ラントマンの雑貨やアンティーク買い付け時の、フランスレポート。
蚤の市便り vol.06 2004.3.4
サヴォン・ド・マルセイユ
 フランスの石鹸といえば、誰もかならず一番最初にあげるのがサヴォン・ド・マルセイユ、マルセイユ石鹸です。マルセイユとは南仏の大きな港町の名前。そこで生産され全国に送りだされているのがこの石鹸です。古い布やリネンを集めていると、かならずほこりや染みで汚れてしまったものに出会います。使われていたときについてしまったいろいろな染みもありますし、もともときちんとお洗濯されていても、タンスにしまい込んでいる間についてしまった黄ばみやくすみもあります。

 フランスにはアンティークリネンばかりを扱うプロフェッショナルな骨董屋さんもたくさんいますが、彼女達(女性が圧倒的に多い)とつきあっていると、古い布を手入れするときに出てくるのはいつも決まってサヴォン・ド・マルセイユ。固形石鹸をお洗濯に使うことをこの国ではまだとても尊重しています。黄ばんでしまった分厚いアンティークのコットン地をきれいにする方法。
*その1*
 布地を一度水につけて濡らす→布地を平らなところに広げサヴォン・ド・マルセイユを綺麗にしたい部分にしっかり、たっぷりとこすりつける→そのまま「日光」にさらしぱりぱりに乾かす。天日干しが大事なのだそう→完全に乾いたらブラシで布につい
た石鹸をこすり落とす。石鹸が汚れや黄ばみを吸い取ってくれていて布がだいぶ綺麗になっている→水で布をしっかり洗う。

*その2*
 大鍋に水を入れ沸かす。→布地を入れる→ぐつぐつと何時間も煮る→水が濁ったら取り換える→布のほこりやおおきな汚れがとれたところで鍋にサヴォン・ド・マルセイユを入れる→さらに布地を煮る→水が汚れたら変え、同じことを繰り返す→最後に水だけで煮る(すすぎ)

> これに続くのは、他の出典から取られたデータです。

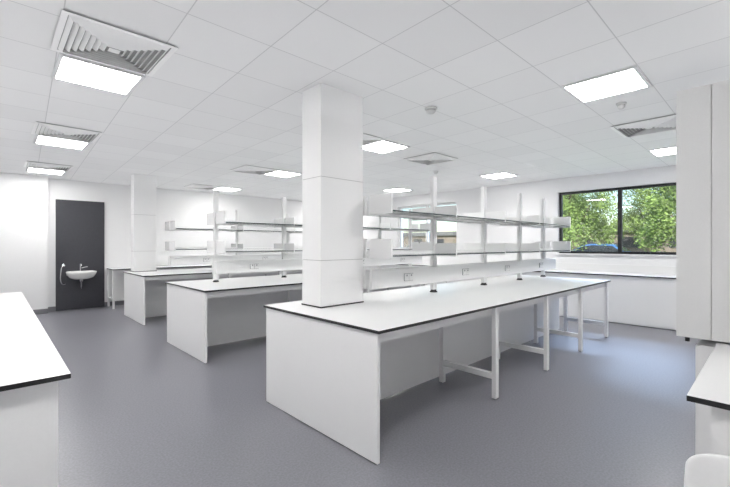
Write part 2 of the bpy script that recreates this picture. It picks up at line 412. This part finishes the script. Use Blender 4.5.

 その1はポルトガルのおばあちゃんが昔からやっている方法だそうで、フランス人は日光に晒すことはあまりしません。その2はフランスのアンティークリネンのプロフェッショナルなら誰に聞いても知っている基本的な方法。良いリネンだと煮ることで質が変わってしまったりはしないそうです。 一見ごく普通の飾り気のない石鹸ですが、フランス人がもっとも信頼しているサヴォン・ド・マルセイユ。お洗濯の仕方を教えてくれた友人たちはみんな「神様からの贈り物」だと言います。私は顔も身体もリネンもみんなこれで洗ってしまいますけれど、神様の贈り物のお陰でいつも気持ち良く過ごしています。